_WHAT THE EXERCISE ASKS_:
Copy out all the lines where "pixels" shows up.

_MATERIAL FOR THE TASK_:
* begin *

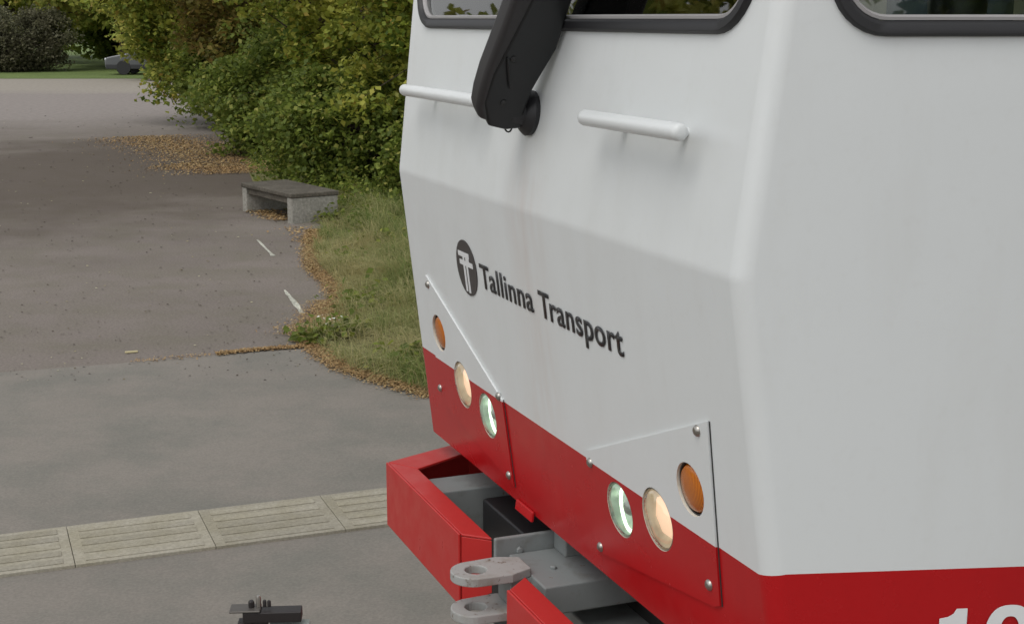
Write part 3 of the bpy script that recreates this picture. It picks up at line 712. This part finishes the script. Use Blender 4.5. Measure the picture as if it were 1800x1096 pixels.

* end *
* begin *

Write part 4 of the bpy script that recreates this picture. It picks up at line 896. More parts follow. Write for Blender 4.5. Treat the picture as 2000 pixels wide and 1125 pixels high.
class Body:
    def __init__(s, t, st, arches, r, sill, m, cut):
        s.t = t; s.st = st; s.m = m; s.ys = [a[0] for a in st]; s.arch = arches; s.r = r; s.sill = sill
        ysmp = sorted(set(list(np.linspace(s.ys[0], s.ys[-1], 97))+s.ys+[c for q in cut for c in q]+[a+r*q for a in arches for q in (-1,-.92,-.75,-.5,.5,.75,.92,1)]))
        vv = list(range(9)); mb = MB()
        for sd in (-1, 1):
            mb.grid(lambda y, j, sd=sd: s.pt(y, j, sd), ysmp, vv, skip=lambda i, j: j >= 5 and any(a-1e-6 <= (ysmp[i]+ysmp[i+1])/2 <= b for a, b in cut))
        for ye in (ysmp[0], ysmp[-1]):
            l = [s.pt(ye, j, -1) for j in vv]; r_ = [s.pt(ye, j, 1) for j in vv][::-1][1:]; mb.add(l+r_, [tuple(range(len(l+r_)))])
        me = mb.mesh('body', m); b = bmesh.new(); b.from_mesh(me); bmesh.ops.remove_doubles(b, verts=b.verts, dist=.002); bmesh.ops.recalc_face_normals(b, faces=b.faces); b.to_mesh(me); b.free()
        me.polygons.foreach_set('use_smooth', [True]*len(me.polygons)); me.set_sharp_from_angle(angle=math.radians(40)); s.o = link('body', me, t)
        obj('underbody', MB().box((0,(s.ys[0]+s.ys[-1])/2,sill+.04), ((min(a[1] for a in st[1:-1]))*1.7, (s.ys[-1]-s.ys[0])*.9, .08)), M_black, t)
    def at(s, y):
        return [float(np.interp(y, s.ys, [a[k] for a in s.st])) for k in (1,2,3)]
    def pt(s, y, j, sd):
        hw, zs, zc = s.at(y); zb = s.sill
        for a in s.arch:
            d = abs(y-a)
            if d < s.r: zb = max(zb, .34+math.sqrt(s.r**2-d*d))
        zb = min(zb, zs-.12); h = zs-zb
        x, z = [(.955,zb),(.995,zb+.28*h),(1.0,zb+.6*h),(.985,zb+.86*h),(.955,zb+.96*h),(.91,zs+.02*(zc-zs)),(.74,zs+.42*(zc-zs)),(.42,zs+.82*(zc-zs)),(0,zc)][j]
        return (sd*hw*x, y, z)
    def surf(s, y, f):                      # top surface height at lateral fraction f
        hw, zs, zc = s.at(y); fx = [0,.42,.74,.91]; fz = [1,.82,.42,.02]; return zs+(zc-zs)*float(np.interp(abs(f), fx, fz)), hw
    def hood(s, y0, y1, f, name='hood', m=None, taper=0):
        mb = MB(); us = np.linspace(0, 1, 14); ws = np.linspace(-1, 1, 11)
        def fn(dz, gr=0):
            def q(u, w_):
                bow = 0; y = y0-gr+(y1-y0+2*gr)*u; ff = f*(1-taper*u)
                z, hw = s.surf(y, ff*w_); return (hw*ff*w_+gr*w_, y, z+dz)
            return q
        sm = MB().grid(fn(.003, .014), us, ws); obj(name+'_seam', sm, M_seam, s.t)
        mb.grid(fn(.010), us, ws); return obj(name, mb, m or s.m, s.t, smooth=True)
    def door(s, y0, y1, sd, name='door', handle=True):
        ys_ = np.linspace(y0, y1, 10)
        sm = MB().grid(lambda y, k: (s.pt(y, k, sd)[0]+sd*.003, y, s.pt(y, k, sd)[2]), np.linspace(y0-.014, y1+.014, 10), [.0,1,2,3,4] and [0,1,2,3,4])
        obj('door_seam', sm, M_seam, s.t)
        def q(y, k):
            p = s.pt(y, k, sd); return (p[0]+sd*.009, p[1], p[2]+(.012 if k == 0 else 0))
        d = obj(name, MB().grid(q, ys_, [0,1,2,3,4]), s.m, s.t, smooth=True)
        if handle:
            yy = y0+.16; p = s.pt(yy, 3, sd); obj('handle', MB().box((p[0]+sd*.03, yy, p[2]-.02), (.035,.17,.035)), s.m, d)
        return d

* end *

_RIGHT ANSWER_:
Write part 3 of the bpy script that recreates this picture. It picks up at line 712. This part finishes the script. Use Blender 4.5. Measure the picture as if it were 1800x1096 pixels.
Write part 4 of the bpy script that recreates this picture. It picks up at line 896. More parts follow. Write for Blender 4.5. Treat the picture as 2000 pixels wide and 1125 pixels high.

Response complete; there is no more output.